Il y a, dans ce court extrait, autant de non-sens que d’erreurs historiques. Etienne Dolet, en traduisant ce dialogue attribué à Platon, n’est pas reconnu coupable d’avoir seulement traduit un texte mais d’avoir pris avec lui des libertés très personnelles. C’est en effet lui, de son propre chef, qui décide d’ajouter « rien du tout » à la phrase « Après la mort, on n’est plus rien du tout ». Cet ajout n’est pas, comme le disent les mythologues du récit doletien, « trois petits mots de rien du tout qui signent son arrêt de mort », c’est un travestissement du sens originel du propos doublé d’une faute professionnelle et d’une provocation. Si, pour notre époque, pareille querelle semble incompréhensible, il faut rappeler que nous sommes en un temps où l’on ne badine pas avec le sens des mots – qui plus est lorsqu’en pratiquant le métier d’imprimeur par autorisation nominative du roi, c’est l’autorité royale que l’on engage aussi dans son travail.
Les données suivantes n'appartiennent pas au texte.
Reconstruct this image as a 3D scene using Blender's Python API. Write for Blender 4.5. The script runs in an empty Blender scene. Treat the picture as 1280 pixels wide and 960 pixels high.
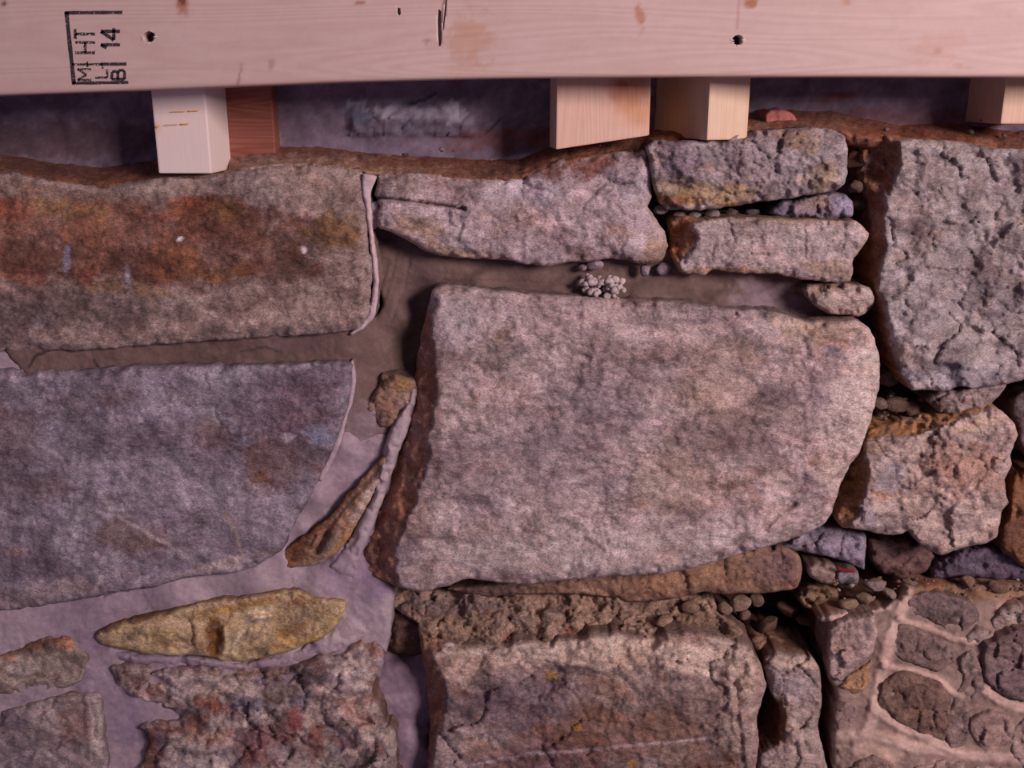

Ajoutons que l’épisode de la traduction fautive n’est pas l’acte qui concentre et résume le ou les chefs d’accusation contre Dolet, mais plutôt – pour le dire familièrement – la « goutte d’eau qui fait déborder le vase ». À ce moment de sa vie, notre homme a été plusieurs fois mis en garde contre les libertés qu’il prenait vis-à-vis de la loi, en publiant par exemple des textes illégaux. Plusieurs séjours en prison, plusieurs procès et plusieurs interventions du pouvoir pour le gracier n’ont pas empêché Dolet de se mettre une fois encore en contradiction avec la loi. C’est d’ailleurs l’accumulation de ses provocations qui vont conduire l’autorité royale à mettre un terme à la protection qu’elle accordait jusqu’à présent. Ce n’est donc pas cette phrase qui conduit Dolet à la sanction suprême mais une longue série d’infractions à la loi de son temps. Aujourd’hui, nous dirions un récidiviste.

Vous ironisez sur le fait qu’il « ne vient pas à l’idée de ces gens qu’un imprimeur éditeur puisse publier autre chose que ce avec quoi il est d’accord », pourtant en parlant du « dernier procès », vous admettez que d’autres ont précédé, c’est-à-dire que Dolet, en la matière, n’est pas « inconnu des services de police ». Dès lors, s’il « ne vient pas à l’idée » des juges, c’est en l’occurrence que les juges, qui ne voient pas la trombine de Dolet pour la première fois, savent à qui ils ont affaire. Qui plus est, quand bien même notre imprimeur ne partageait les idées qu’il traduisait et diffusait, le fait de diffuser des idées et des textes interdits n’en constituait pas moins un délit ! Lorsque vous écrivez, à l’immédiate suite de l’extrait ci-dessus : « Cette fois-ci, Dolet est condamné. Une simple opinion sur l’au-delà lui coûte la vie », vous m’étonnez et me décevez.

Étonnement car en quelques lignes seulement, Dolet passe du statut de traducteur qui, professionnel, traduit des opinions sans y adhérer forcément, au statut de martyr de la pensée, condamné à mort pour « une simple opinion » qui devient subitement la sienne. Déception car parler, à propos d’un sujet aussi précieux à l’époque que l’au-delà, d’une « simple opinion », c’est dévoiler d’une part une bien maigre compréhension des enjeux et du contexte, d’autre part que le livre a moins été écrit par un philosophe que par un militant du Front de gauche.